Aim:
Nothing outside the lines from the one containing "Write a Blender" through the one containing "PI = math.pi" should be copied, and no pictures either. Copy those lines exactly.

====== Given entries ======

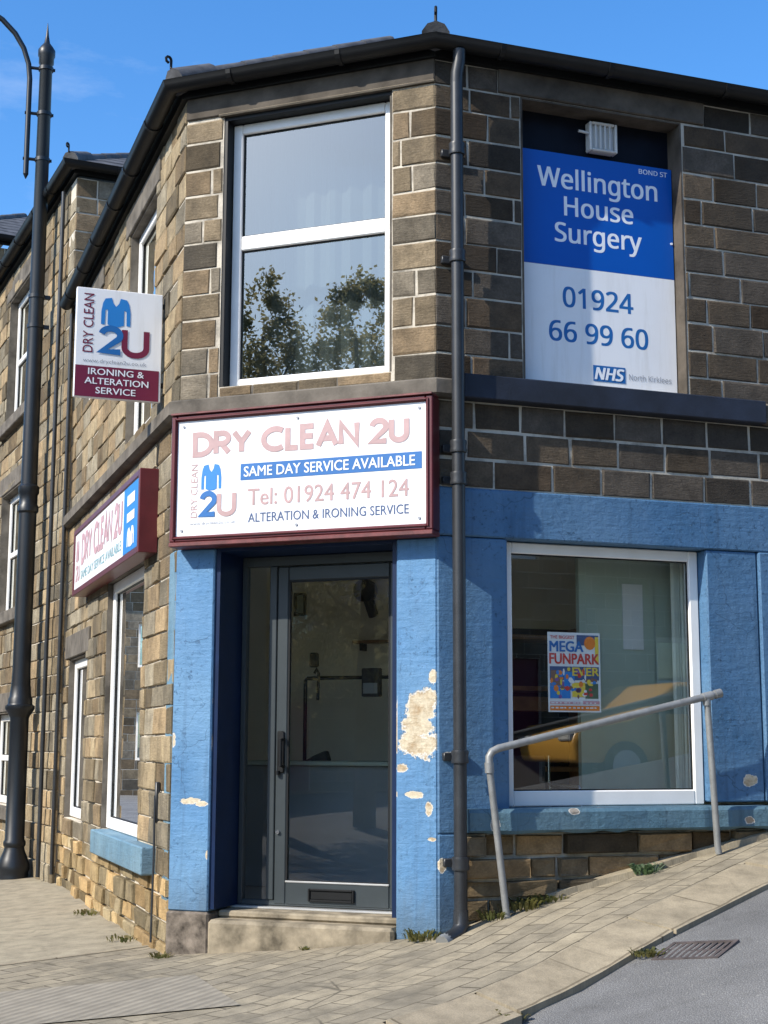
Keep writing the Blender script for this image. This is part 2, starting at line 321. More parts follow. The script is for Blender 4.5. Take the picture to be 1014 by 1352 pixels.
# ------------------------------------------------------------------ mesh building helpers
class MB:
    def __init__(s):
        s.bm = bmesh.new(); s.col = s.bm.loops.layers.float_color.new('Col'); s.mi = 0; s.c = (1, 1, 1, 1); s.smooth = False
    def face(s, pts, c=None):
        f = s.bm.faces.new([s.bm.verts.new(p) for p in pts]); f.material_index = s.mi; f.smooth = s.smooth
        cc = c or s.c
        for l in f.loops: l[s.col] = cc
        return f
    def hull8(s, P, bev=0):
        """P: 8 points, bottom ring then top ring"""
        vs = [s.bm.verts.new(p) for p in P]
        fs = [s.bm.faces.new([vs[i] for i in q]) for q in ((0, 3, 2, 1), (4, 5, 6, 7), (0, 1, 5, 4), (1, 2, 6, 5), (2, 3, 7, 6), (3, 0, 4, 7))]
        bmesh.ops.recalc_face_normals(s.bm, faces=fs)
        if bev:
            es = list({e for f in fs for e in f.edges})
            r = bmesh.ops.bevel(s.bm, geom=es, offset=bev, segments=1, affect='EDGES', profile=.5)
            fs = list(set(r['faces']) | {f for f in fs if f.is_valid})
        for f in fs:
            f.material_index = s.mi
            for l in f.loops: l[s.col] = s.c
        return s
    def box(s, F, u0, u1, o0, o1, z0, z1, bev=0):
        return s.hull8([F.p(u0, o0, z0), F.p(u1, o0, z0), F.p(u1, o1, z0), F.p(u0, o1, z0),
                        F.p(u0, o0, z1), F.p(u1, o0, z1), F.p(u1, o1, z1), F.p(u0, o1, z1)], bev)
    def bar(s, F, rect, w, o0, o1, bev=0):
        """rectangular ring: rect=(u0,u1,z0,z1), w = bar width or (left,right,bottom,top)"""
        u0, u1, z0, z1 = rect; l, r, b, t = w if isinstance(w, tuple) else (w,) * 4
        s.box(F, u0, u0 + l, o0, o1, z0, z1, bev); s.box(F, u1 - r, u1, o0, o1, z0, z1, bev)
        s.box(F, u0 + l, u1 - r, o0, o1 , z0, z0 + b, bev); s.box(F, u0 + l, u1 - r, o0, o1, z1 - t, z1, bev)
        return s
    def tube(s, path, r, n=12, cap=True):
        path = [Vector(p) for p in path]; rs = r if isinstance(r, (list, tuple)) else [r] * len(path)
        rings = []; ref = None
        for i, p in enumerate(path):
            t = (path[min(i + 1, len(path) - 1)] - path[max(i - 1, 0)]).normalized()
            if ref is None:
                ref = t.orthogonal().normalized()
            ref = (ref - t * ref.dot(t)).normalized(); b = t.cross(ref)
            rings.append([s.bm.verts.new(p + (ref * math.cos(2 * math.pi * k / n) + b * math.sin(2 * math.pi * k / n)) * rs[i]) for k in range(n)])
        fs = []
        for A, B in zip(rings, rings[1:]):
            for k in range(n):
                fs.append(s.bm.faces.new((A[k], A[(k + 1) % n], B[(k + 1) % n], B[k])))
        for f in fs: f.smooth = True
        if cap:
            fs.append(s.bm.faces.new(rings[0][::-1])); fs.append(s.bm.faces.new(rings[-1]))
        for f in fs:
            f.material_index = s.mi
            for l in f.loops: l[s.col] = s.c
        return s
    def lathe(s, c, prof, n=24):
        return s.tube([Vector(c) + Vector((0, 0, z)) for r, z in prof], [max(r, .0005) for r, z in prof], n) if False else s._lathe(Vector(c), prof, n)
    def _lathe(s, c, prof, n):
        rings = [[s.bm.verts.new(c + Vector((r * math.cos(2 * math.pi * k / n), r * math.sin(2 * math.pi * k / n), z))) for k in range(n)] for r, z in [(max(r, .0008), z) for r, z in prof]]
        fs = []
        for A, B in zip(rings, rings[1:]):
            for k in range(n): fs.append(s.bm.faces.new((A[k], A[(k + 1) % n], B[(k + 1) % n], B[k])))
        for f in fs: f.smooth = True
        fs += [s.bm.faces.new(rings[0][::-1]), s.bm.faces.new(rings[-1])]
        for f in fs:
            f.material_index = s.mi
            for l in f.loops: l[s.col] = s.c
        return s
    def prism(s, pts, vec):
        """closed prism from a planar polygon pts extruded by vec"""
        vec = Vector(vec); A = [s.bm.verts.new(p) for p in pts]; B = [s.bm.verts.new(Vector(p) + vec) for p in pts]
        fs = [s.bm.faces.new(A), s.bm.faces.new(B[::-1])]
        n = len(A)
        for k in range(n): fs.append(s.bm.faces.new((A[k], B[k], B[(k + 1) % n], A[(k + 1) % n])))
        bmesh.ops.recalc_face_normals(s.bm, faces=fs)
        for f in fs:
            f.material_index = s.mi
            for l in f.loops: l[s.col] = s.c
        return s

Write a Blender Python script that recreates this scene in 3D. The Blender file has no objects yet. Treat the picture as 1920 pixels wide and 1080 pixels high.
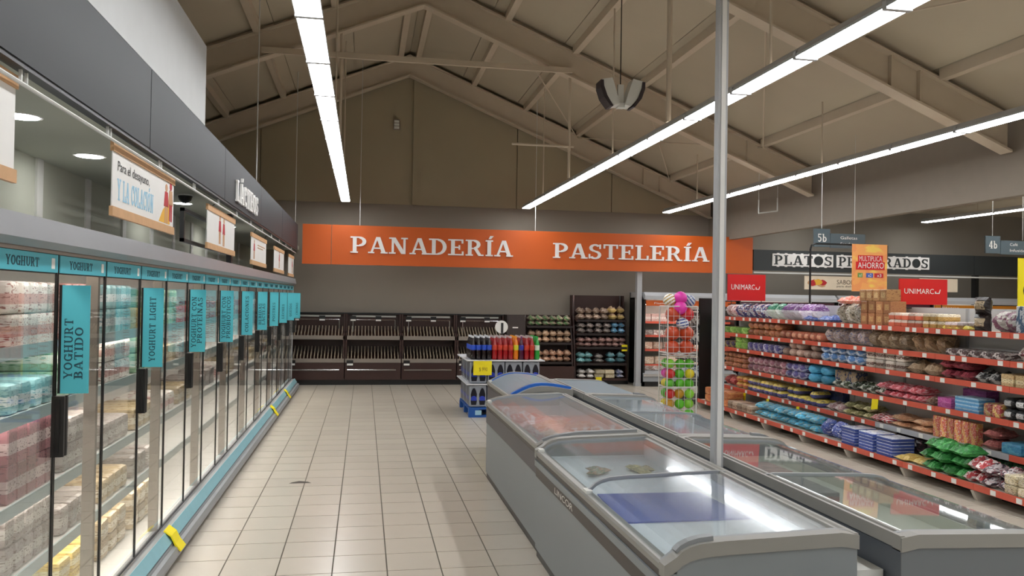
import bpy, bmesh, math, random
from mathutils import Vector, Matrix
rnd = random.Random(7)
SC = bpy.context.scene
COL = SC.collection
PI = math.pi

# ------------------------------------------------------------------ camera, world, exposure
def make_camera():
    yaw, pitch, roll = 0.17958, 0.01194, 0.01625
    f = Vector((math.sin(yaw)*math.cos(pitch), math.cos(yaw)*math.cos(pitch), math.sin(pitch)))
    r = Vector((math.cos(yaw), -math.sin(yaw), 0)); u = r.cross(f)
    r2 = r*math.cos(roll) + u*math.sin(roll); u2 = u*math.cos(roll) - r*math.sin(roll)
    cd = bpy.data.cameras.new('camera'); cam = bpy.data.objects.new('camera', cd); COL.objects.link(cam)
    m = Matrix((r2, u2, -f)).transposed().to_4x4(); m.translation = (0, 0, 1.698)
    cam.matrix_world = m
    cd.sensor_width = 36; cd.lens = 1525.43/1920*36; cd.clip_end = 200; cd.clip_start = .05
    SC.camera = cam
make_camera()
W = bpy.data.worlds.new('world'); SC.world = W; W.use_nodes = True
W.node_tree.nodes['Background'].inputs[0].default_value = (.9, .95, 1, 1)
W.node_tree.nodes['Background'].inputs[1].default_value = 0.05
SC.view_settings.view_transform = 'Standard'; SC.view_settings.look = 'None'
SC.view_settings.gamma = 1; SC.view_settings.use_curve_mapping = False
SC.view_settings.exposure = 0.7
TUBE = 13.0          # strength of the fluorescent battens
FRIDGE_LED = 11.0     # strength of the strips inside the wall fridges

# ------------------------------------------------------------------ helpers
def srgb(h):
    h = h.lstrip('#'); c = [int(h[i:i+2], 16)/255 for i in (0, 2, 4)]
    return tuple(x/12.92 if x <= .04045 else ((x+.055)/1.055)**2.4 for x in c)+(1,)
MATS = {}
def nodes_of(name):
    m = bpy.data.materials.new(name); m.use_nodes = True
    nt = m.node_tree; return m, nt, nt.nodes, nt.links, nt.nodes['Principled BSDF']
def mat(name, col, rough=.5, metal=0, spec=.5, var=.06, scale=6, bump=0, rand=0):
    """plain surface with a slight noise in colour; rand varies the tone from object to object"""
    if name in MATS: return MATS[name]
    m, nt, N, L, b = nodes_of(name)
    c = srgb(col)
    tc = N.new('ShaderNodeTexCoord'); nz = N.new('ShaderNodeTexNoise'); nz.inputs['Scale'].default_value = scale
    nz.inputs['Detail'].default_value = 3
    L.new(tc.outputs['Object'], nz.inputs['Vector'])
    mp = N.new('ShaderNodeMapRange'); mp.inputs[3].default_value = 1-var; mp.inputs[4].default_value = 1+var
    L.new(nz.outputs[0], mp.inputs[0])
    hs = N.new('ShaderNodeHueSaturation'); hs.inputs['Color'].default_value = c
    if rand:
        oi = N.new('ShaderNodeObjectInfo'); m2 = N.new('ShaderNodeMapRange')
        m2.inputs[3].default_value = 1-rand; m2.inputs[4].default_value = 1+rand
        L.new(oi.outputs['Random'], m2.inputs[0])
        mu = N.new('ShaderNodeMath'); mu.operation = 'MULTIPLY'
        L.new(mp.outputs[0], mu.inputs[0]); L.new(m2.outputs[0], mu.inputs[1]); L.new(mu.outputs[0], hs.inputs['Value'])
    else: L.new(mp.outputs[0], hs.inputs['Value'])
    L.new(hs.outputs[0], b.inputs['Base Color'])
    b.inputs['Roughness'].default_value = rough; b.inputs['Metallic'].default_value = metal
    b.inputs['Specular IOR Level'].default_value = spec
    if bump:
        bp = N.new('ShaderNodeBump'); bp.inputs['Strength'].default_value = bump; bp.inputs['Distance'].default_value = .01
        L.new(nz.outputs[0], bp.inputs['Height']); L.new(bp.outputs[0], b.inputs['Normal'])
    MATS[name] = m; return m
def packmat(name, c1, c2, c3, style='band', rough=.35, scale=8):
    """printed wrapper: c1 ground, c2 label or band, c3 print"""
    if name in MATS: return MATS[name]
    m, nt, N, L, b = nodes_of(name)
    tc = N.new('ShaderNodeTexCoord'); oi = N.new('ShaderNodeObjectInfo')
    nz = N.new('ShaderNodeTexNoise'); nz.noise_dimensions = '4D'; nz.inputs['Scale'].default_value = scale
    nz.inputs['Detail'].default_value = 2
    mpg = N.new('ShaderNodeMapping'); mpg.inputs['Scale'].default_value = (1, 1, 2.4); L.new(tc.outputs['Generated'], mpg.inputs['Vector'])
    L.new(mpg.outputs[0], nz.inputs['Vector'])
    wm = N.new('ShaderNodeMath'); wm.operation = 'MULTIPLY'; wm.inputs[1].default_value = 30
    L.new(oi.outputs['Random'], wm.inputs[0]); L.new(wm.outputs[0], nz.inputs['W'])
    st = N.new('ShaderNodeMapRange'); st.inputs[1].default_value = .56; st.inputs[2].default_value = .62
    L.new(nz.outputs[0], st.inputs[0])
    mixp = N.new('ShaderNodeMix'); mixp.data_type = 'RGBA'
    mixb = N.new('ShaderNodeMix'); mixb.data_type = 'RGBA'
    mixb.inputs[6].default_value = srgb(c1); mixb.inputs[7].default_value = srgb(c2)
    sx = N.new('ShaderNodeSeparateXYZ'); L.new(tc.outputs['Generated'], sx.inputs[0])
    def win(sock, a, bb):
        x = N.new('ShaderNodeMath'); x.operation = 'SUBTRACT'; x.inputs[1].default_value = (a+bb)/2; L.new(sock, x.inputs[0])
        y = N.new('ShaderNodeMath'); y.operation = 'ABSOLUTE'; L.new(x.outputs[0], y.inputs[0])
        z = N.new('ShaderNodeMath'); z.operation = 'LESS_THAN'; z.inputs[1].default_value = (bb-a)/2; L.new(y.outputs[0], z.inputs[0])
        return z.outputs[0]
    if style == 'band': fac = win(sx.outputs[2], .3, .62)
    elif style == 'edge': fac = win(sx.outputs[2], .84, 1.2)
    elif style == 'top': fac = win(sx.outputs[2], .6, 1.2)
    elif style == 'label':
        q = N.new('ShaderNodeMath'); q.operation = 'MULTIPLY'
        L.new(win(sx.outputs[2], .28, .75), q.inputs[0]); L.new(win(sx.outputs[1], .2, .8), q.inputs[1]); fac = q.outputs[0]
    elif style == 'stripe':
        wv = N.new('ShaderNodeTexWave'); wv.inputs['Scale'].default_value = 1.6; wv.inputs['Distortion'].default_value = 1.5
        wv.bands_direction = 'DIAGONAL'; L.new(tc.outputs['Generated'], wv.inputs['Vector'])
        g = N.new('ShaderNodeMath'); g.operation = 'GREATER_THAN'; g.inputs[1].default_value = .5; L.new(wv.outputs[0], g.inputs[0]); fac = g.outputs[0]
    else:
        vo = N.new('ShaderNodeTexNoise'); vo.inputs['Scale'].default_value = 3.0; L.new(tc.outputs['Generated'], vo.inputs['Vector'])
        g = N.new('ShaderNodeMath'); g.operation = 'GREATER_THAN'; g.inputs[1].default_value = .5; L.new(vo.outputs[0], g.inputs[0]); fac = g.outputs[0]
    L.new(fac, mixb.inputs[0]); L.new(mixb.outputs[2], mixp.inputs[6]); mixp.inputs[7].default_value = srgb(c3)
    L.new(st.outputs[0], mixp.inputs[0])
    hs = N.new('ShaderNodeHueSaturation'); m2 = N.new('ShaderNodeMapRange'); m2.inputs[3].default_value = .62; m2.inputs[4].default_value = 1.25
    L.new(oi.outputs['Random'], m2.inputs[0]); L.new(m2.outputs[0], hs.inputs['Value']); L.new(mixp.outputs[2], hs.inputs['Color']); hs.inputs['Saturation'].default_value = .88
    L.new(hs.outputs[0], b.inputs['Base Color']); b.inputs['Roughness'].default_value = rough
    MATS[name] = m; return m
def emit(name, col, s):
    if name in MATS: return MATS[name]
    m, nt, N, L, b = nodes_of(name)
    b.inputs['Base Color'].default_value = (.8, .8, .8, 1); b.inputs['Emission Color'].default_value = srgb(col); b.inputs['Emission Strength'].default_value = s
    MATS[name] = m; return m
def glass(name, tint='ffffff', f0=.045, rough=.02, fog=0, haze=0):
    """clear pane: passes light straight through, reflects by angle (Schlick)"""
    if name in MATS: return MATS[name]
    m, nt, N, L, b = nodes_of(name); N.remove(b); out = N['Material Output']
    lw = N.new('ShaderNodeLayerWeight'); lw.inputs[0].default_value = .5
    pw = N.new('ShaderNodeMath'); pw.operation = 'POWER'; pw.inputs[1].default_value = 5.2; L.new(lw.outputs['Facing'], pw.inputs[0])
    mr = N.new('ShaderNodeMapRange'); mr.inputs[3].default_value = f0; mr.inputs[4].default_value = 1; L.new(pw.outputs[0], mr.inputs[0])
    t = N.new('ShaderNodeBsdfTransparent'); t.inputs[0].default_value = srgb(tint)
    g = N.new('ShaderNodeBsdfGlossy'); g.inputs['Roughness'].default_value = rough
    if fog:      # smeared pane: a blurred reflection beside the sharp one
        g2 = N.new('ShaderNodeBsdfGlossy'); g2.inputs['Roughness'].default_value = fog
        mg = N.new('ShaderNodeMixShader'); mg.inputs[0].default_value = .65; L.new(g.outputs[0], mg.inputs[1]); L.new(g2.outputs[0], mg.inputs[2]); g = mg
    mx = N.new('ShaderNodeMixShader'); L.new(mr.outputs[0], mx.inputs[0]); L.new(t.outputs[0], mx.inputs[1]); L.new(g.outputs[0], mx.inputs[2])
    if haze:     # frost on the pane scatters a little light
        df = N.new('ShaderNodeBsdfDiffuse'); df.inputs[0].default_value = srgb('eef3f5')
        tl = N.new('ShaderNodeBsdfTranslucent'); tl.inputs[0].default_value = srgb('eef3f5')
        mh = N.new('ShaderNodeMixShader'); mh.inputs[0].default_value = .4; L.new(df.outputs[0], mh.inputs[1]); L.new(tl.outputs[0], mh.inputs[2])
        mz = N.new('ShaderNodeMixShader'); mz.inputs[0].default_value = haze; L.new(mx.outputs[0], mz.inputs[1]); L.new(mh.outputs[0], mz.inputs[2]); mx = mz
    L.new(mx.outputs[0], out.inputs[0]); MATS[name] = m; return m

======

Answer to the exercise:
Write a Blender Python script that recreates this scene in 3D. The Blender file has no objects yet. Treat the picture as 1920 pixels wide and 1080 pixels high.
import bpy, bmesh, math, random
from mathutils import Vector, Matrix
rnd = random.Random(7)
SC = bpy.context.scene
COL = SC.collection
PI = math.pi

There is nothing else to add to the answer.